The agency has until August 2016 to finalize the GRAS process, which was proposed in 1997 but remains unfinished. The deadline is part of a settlement to resolve a lawsuit brought by the Center for Food Safety calling for the agency to vacate the GRAS proposal because FDA allegedly does not verify claims of safety for ingredient self-determined as GRAS.
To ensure the “programmatic improvements … meet both agency and stakeholder expectations in the setting of GRAS” FDA will “definitely need additional resources,” Mayne said, echoing her predecessors.
Industry needs to help improve GRAS
Mayne also called on industry to help improve the GRAS process and ensure GRAS self-determinations done by industry are based on sound information and data publically available.
“We encourage industry to voluntarily engage with the FDA by participating in GRAS pre-submission meetings, by submitting GRAS notices and proactively discussing broader food ingredient issues with us,” she said.
“We also encourage industry to make GRAS determinations transparent – particularly if you are not engaging with the FDA,” she added.
Finally, she said, industry can improve the credibility of the GRAS process by sharing decisions regarding food ingredient safety via publications and other means so it is in the public domain.
Other updates underway
The GRAS process is not the only thing Mayne says CFSAN is modernizing.

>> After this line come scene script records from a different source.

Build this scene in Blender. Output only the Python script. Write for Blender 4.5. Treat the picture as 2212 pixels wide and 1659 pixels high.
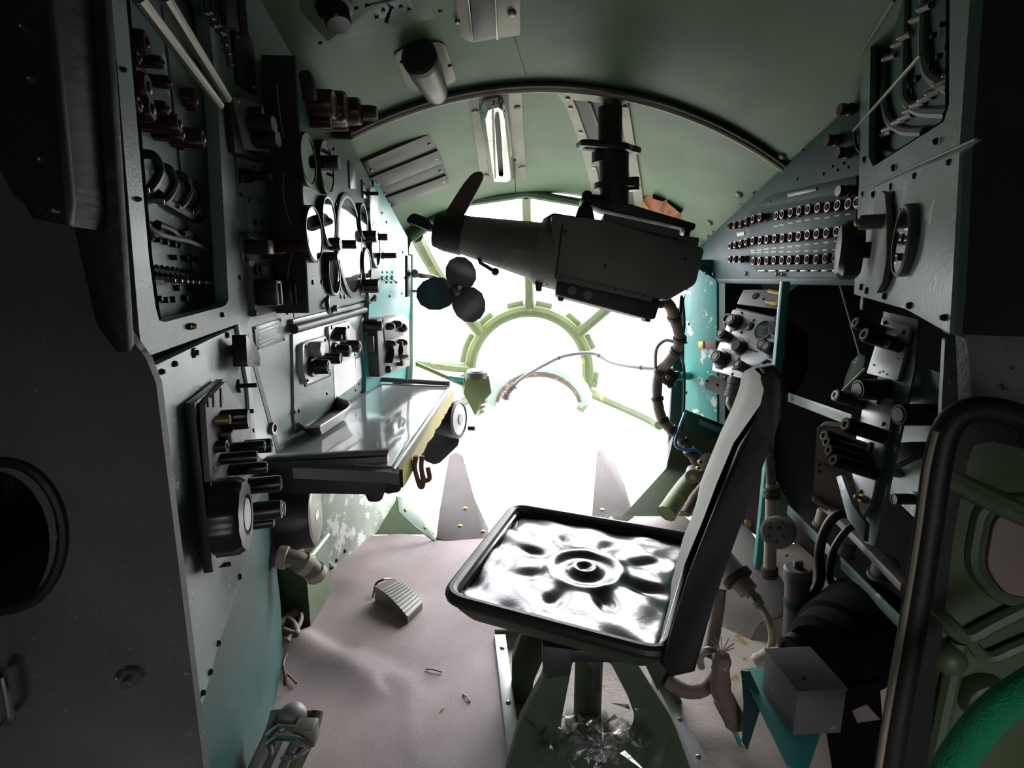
import bpy, bmesh, math, random
from mathutils import Vector as V, Matrix as Mx
from mathutils.bvhtree import BVHTree
random.seed(7)
for o in list(bpy.data.objects): bpy.data.objects.remove(o)
SC = bpy.context.scene
COL = SC.collection
# ------------------------------------------------------------------ camera
FPX, CX, CY, CAMZ = 1150.0, 1106.0, 829.5, 1.05
PITCH = math.atan(225 / FPX)
CP, SP = math.cos(PITCH), math.sin(PITCH)
CAM = V((0, 0, CAMZ)); FWD = V((0, CP, -SP))
cd = bpy.data.cameras.new('camera'); cd.sensor_width = 36; cd.sensor_fit = 'HORIZONTAL'
cd.lens = 36 * FPX / 2212; cd.clip_start = 0.02; cd.clip_end = 200
cam = bpy.data.objects.new('camera', cd); COL.objects.link(cam)
cam.location = CAM; cam.rotation_euler = (math.pi / 2 - PITCH, 0, 0)
SC.camera = cam
# ------------------------------------------------------------------ world (bright overcast sky) and exposure
w = bpy.data.worlds.new('sky'); SC.world = w; w.use_nodes = True
bg = w.node_tree.nodes['Background']; bg.inputs[1].default_value = 12.0
_tc = w.node_tree.nodes.new('ShaderNodeTexCoord'); _sx = w.node_tree.nodes.new('ShaderNodeSeparateXYZ'); _cr = w.node_tree.nodes.new('ShaderNodeValToRGB')   # bright overcast sky over darker ground
w.node_tree.links.new(_tc.outputs['Generated'], _sx.inputs[0]); _ma = w.node_tree.nodes.new('ShaderNodeMath'); _ma.operation = 'MULTIPLY_ADD'; _ma.inputs[1].default_value = .5; _ma.inputs[2].default_value = .5
w.node_tree.links.new(_sx.outputs['Z'], _ma.inputs[0]); w.node_tree.links.new(_ma.outputs[0], _cr.inputs[0]); w.node_tree.links.new(_cr.outputs[0], bg.inputs[0])
_e = _cr.color_ramp.elements; _e[0].position = .44; _e[0].color = (.20, .20, .185, 1); _e[1].position = .54; _e[1].color = (.96, .95, 1.0, 1)
sd = bpy.data.lights.new('hazy_sun', 'SUN'); sd.energy = 7.5; sd.angle = math.radians(45); sd.color = (1.0, .98, .96)
so = bpy.data.objects.new('hazy_sun', sd); COL.objects.link(so); so.rotation_euler = V((-.50, -.80, -.42)).to_track_quat('-Z', 'Y').to_euler()
vs = SC.view_settings; vs.view_transform = 'Standard'; vs.look = 'None'; vs.gamma = 1; vs.use_curve_mapping = False
vs.exposure = 0.0
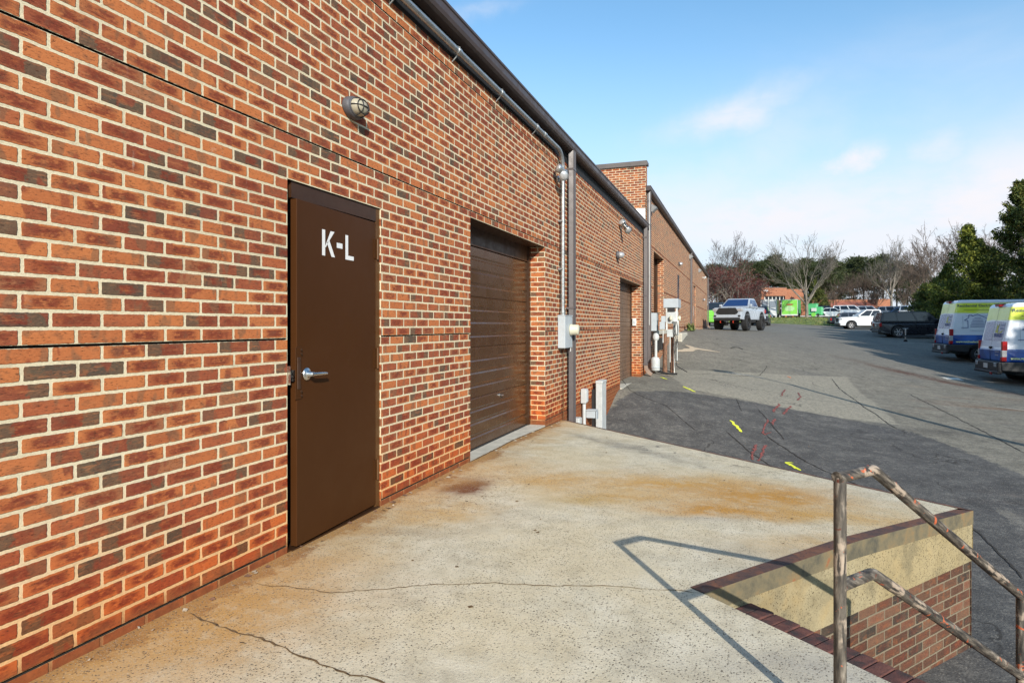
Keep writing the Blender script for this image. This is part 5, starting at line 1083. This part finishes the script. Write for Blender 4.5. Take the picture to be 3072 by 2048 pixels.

It also is updating the Total Diet Study, which tests levels of nutrients and contaminants in commonly consumed processed foods and beverages.
Specifically, the agency is reevaluating the sampling plan and looking at how to do the study, which started in 1961, so that it better aligns “in this point in time,” Mayne said.
The agency also is taking a second look at a risk assessment process to evaluate the issue of arsenic in food, Mayne said. She noted the agency is aware of lingering concerns about arsenic in rice following FDA’s determination that the arsenic levels in rice are too low to pose an immediate adverse health effect.
Nutrition priorities for 2015
Regarding nutrition – “the N in CFSAN” – Mayne said the division has several “major” initiatives for 2015, including:
- Publishing a proposed rule on gluten-free labeling of fermented and hydrolyzed foods. “The reason that is important is analytical methods for testing gluten do not work in these particular foods, so that is why it is being done separately” from testing for gluten in other foods, Mayne said.
- Continuing efforts to reduce partially hydrogenated oils – the primary source of industrially produced trans-fats in the food supply.
- Promoting the continual gradual reduction of added sodium in the food supply.
- Developing and finalizing the final rule on the Nutrition Facts Label and serving sizes.
- Developing policy in response to the 2015 Dietary Guidelines advisory committee recommendations.